• Set task: Repeat everything in the material exactly.

• Data excerpt:
+ + +

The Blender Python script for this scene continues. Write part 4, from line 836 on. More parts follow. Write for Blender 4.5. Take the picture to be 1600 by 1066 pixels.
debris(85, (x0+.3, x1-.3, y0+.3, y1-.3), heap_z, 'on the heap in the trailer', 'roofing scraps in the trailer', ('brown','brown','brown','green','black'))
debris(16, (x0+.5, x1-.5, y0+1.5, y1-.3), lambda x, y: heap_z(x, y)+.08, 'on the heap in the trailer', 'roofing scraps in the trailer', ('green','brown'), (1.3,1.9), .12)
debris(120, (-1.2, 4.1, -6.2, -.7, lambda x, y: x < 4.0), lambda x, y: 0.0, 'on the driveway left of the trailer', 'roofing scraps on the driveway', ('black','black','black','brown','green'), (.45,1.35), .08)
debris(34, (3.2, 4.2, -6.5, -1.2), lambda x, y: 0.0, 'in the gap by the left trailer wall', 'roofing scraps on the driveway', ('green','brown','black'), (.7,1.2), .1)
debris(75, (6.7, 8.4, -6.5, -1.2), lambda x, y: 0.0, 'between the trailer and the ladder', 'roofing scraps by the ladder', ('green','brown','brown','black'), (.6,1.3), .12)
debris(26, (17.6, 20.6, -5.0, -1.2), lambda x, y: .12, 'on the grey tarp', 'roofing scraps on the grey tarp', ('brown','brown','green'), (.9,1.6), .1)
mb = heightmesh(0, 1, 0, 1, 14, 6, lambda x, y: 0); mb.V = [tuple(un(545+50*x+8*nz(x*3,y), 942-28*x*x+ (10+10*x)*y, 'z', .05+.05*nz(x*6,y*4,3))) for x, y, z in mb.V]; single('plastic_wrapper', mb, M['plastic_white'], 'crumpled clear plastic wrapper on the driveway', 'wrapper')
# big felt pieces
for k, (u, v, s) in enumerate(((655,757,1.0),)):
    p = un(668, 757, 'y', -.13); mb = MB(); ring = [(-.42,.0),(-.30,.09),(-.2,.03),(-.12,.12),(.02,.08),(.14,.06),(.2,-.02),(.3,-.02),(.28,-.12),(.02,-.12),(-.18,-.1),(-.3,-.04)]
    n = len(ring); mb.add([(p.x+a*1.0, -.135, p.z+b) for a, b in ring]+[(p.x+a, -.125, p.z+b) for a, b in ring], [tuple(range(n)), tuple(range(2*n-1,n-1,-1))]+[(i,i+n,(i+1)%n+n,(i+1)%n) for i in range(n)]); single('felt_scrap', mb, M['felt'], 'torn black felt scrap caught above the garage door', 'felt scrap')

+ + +

• Reply:
The Blender Python script for this scene continues. Write part 4, from line 836 on. More parts follow. Write for Blender 4.5. Take the picture to be 1600 by 1066 pixels.
debris(85, (x0+.3, x1-.3, y0+.3, y1-.3), heap_z, 'on the heap in the trailer', 'roofing scraps in the trailer', ('brown','brown','brown','green','black'))
debris(16, (x0+.5, x1-.5, y0+1.5, y1-.3), lambda x, y: heap_z(x, y)+.08, 'on the heap in the trailer', 'roofing scraps in the trailer', ('green','brown'), (1.3,1.9), .12)
debris(120, (-1.2, 4.1, -6.2, -.7, lambda x, y: x < 4.0), lambda x, y: 0.0, 'on the driveway left of the trailer', 'roofing scraps on the driveway', ('black','black','black','brown','green'), (.45,1.35), .08)
debris(34, (3.2, 4.2, -6.5, -1.2), lambda x, y: 0.0, 'in the gap by the left trailer wall', 'roofing scraps on the driveway', ('green','brown','black'), (.7,1.2), .1)
debris(75, (6.7, 8.4, -6.5, -1.2), lambda x, y: 0.0, 'between the trailer and the ladder', 'roofing scraps by the ladder', ('green','brown','brown','black'), (.6,1.3), .12)
debris(26, (17.6, 20.6, -5.0, -1.2), lambda x, y: .12, 'on the grey tarp', 'roofing scraps on the grey tarp', ('brown','brown','green'), (.9,1.6), .1)
mb = heightmesh(0, 1, 0, 1, 14, 6, lambda x, y: 0); mb.V = [tuple(un(545+50*x+8*nz(x*3,y), 942-28*x*x+ (10+10*x)*y, 'z', .05+.05*nz(x*6,y*4,3))) for x, y, z in mb.V]; single('plastic_wrapper', mb, M['plastic_white'], 'crumpled clear plastic wrapper on the driveway', 'wrapper')
# big felt pieces
for k, (u, v, s) in enumerate(((655,757,1.0),)):
    p = un(668, 757, 'y', -.13); mb = MB(); ring = [(-.42,.0),(-.30,.09),(-.2,.03),(-.12,.12),(.02,.08),(.14,.06),(.2,-.02),(.3,-.02),(.28,-.12),(.02,-.12),(-.18,-.1),(-.3,-.04)]
    n = len(ring); mb.add([(p.x+a*1.0, -.135, p.z+b) for a, b in ring]+[(p.x+a, -.125, p.z+b) for a, b in ring], [tuple(range(n)), tuple(range(2*n-1,n-1,-1))]+[(i,i+n,(i+1)%n+n,(i+1)%n) for i in range(n)]); single('felt_scrap', mb, M['felt'], 'torn black felt scrap caught above the garage door', 'felt scrap')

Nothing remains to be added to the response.